A. Harris & Co. v. Grinnell Willis & Co.

187 S.W. 753 | Tex. App. | 1916

Appellee sued appellant on a sworn account for merchandise amounting to $1,357.92. Appellant answered by general demurrer and general denial. A trial resulted in a judgment for the plaintiff, and the defendant appeals.

When the case was regularly called for trial defendant called for a jury, which was denied. The plaintiff then called attention to the answer of defendant, which was not sworn to, and urged the court not to consider it as an answer. The court did not consider the answer, and rendered judgment for plaintiff on the introduction only of the sworn account which was made an exhibit to plaintiff's petition, and is as follows:

A. Harris Co., Dallas, Texas, to Grinnell Willis Co., 44 46 Leonard Street.
Payable in New York City funds

Dec. 10 To Mdse 2/10 2/10 271 44 10 " 10 606 52 10 " 10 101 66 17 " 17 142 74 20 " 20 105 48 22 " 22 130 08 -------- 1,357 92

To the introduction of this account, without any other testimony, and the rendition of Judgment thereon, the defendant duly excepted, and assigns said action of the court as error. We think this assignment well taken.
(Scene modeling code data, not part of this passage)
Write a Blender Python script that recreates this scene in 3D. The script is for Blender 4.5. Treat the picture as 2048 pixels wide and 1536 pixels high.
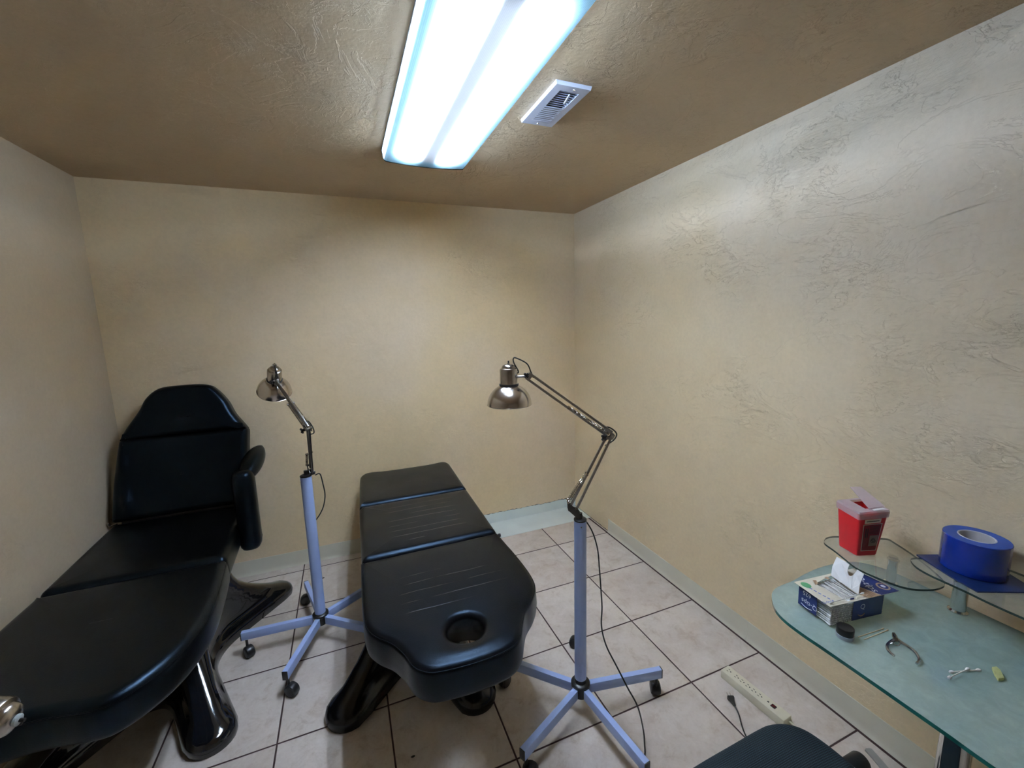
import bpy, bmesh, math, random
from mathutils import Vector, Matrix, noise

# ------------------------------------------------------------ clear, camera, world, exposure
for o in list(bpy.data.objects): bpy.data.objects.remove(o)
S = bpy.context.scene
COL = S.collection
EYE = Vector((0, 0, 1.6))
FPX = 840.96
CR = Vector((0.92776, -0.37223, -0.02662)).normalized()
CU = Vector((0.08167, 0.13293, 0.98775))
CF = Vector((0.36413, 0.91857, -0.15373)).normalized()
CU = CR.cross(CF).normalized()
cam = bpy.data.cameras.new('camera')
cam.sensor_width = 36.0
cam.lens = FPX / 2048 * 36
cam.clip_start = 0.02
co = bpy.data.objects.new('camera', cam); COL.objects.link(co)
co.matrix_world = Matrix(((CR.x, CU.x, -CF.x, EYE.x), (CR.y, CU.y, -CF.y, EYE.y), (CR.z, CU.z, -CF.z, EYE.z), (0, 0, 0, 1)))
S.camera = co
w = bpy.data.worlds.new('world'); S.world = w; w.use_nodes = True
w.node_tree.nodes['Background'].inputs[0].default_value = (0.02, 0.02, 0.025, 1)
w.node_tree.nodes['Background'].inputs[1].default_value = 0.2
S.view_settings.view_transform = 'Standard'; S.view_settings.look = 'None'
S.view_settings.exposure = 2.10; S.view_settings.gamma = 1.0; S.view_settings.use_curve_mapping = False
TUBE_POWER = 70.0
LIGHT = (0.67, 0.80, 1.0)

# room
XL, XR, YB, ZC = -1.2225, 1.7336, 2.9766, 2.384
YF = -1.35
TS, TY0, TX0 = 0.41537, 2.8915, 1.2972
R3 = random.Random(7)

def ray(px, py):
    return CF + CR * ((px - 1024) / FPX) - CU * ((py - 768) / FPX)
def at(px, py, **k):
    """point of the room seen at a place of the survey photograph, on a plane x=, y= or z="""
    (a, v), = k.items(); i = 'xyz'.index(a)
    d = ray(px, py); t = (v - EYE[i]) / d[i]
    return EYE + d * t
def at_plane(px, py, p0, n):
    d = ray(px, py); return EYE + d * ((Vector(p0) - EYE).dot(n) / d.dot(n))

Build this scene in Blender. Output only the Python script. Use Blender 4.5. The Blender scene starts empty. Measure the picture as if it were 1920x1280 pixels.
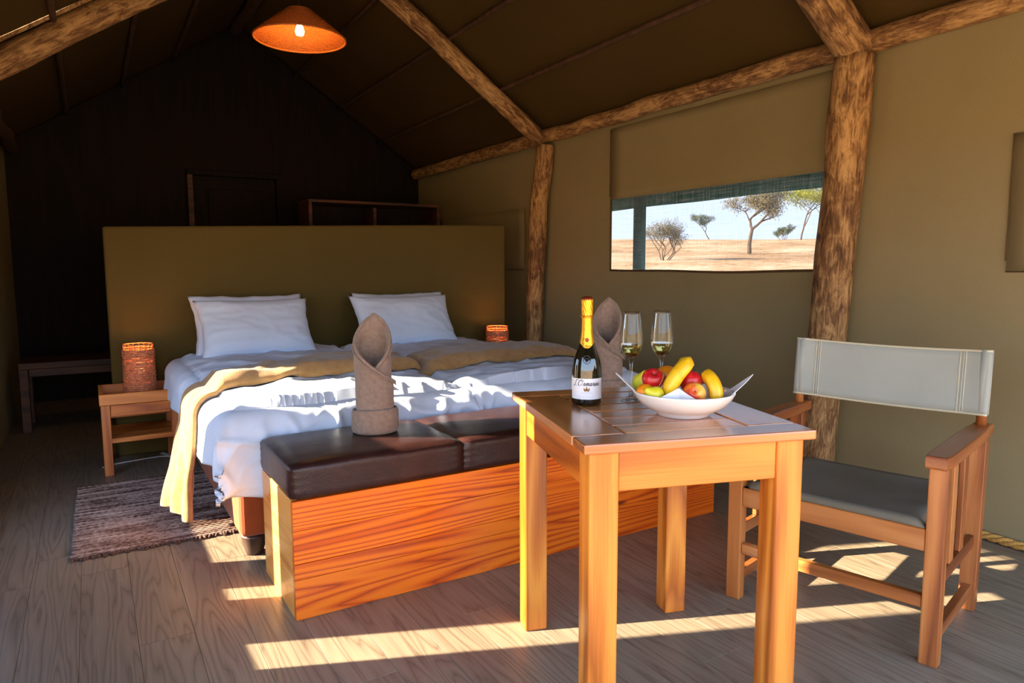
import bpy, bmesh, math, random
from mathutils import Vector, Matrix, Euler, noise
S = bpy.context.scene
COL = S.collection
PI = math.pi
random.seed(7)

# ------------------------------------------------------------------ camera
cam_d = bpy.data.cameras.new('camera')
cam = bpy.data.objects.new('camera', cam_d)
COL.objects.link(cam)
F_PX, PITCH, ROLL, YAW, EYE = 1304.5, 0.10483, 0.003914, 0.5434, 1.15917
cam_d.sensor_fit = 'HORIZONTAL'
cam_d.sensor_width = 36.0
cam_d.lens = F_PX / 1920 * 36.0
cam_d.clip_start = 0.02
cam_d.clip_end = 600
_f = Vector((math.sin(YAW) * math.cos(PITCH), math.cos(YAW) * math.cos(PITCH), -math.sin(PITCH)))
_r = Vector((math.cos(YAW), -math.sin(YAW), 0))
_d = _f.cross(_r)
_r2 = _r * math.cos(ROLL) + _d * math.sin(ROLL)
_d2 = _d * math.cos(ROLL) - _r * math.sin(ROLL)
_m = Matrix((_r2, -_d2, -_f)).transposed().to_4x4()
_m.translation = Vector((0, 0, EYE))
cam.matrix_world = _m
S.camera = cam

# ------------------------------------------------------------------ sky, sun, exposure
w = bpy.data.worlds.new('sky')
S.world = w
w.use_nodes = True
nt = w.node_tree
for n in list(nt.nodes):
    nt.nodes.remove(n)
tc = nt.nodes.new('ShaderNodeTexCoord')
sx = nt.nodes.new('ShaderNodeSeparateXYZ')
rp = nt.nodes.new('ShaderNodeValToRGB')
rp.color_ramp.elements[0].position = 0.0
rp.color_ramp.elements[0].color = (0.70, 0.84, 1.0, 1)
rp.color_ramp.elements[1].position = 0.8
rp.color_ramp.elements[1].color = (0.28, 0.52, 1.0, 1)
bg = nt.nodes.new('ShaderNodeBackground')
bg.inputs['Strength'].default_value = 3.0
wo = nt.nodes.new('ShaderNodeOutputWorld')
nt.links.new(tc.outputs['Generated'], sx.inputs[0])
nt.links.new(sx.outputs['Z'], rp.inputs[0])
nt.links.new(rp.outputs[0], bg.inputs[0])
nt.links.new(bg.outputs[0], wo.inputs[0])

SUN_EL = math.radians(21)
sun_d = bpy.data.lights.new('sun', 'SUN')
sun_d.energy = 23.0
sun_d.angle = math.radians(0.6)
sun_d.color = (1.0, 0.83, 0.58)
sun = bpy.data.objects.new('sun', sun_d)
COL.objects.link(sun)
to_sun = Vector((-0.925 * math.cos(SUN_EL), 0.38 * math.cos(SUN_EL), math.sin(SUN_EL)))
sun.rotation_euler = to_sun.to_track_quat('Z', 'Y').to_euler()
sun.location = (-8, 4, 5)

vs = S.view_settings
S.display_settings.display_device = 'sRGB'
vs.view_transform = 'Standard'
vs.look = 'None'
vs.exposure = 1.0
vs.gamma = 1.0
vs.use_curve_mapping = False
try:
    S.cycles.max_bounces = 16
    S.cycles.transmission_bounces = 14
    S.cycles.glossy_bounces = 6
    S.cycles.diffuse_bounces = 4
    S.cycles.transparent_max_bounces = 12
    S.cycles.caustics_reflective = False
    S.cycles.caustics_refractive = False
    S.cycles.sample_clamp_indirect = 6.0
    S.cycles.use_denoising = True
except Exception:
    pass

# ------------------------------------------------------------------ helpers
def lin(c):
    c = c / 255.0
    return c / 12.92 if c <= 0.04045 else ((c + 0.055) / 1.055) ** 2.4

def rgb(r, g, b):
    return (lin(r), lin(g), lin(b), 1.0)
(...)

The sworn account sued on and received as evidence is not such an account as contemplated by our statute as proving itself, although no denial to it under oath is presented. It is not itemized, but only designates the purchases as merchandise bought on certain dates. The term "merchandise" is very comprehensive, and includes every article of traffic, "which is properly embraced in a commercial regulation" (Cyc. 27, p. 478), yet as used in the account here sued on, it does not specify the kind of article that was purchased. Hence it did not notify the defendant what it was called upon to deny under oath if any of the articles were not right. Therefore we take it that the account was not itemized as contemplated by our statute, and not such an open account as when sworn to would be admissible to prove itself, although there was no denial under oath to any item. In Glass Co. v. Roquemore, 88 S.W. 449, Mr. Chief Justice James, in passing upon an account similar to the one here, said:

"The court refused to allow plaintiff to introduce in evidence the verified account. In this, we think, the court did not err, the account in itself not indicating the items nor their nature; and hence it could not be told therefrom that it had reference to matters that could be proved by a sworn account under our statute." *754

In Hickman v. Grocer Co., 62 S.W. 1081, this court held that such an account as here sued on was subject to demurrer because not itemized. We are of the opinion that the account was not admissible as evidence, and plaintiff's case was not properly proven.

We deem it unnecessary to discuss the question of not being allowed a jury, presented by appellant, as this matter is not liable to arise on another trial.

Appellee insists that appellant has no defense to the action, and therefore the cause should be affirmed. The burden was on appellee to make out its case by legitimate evidence, and, until this is done, we cannot take notice of the attitude of appellant as to its defense, if any it has.

The judgment is reversed, and the cause remanded.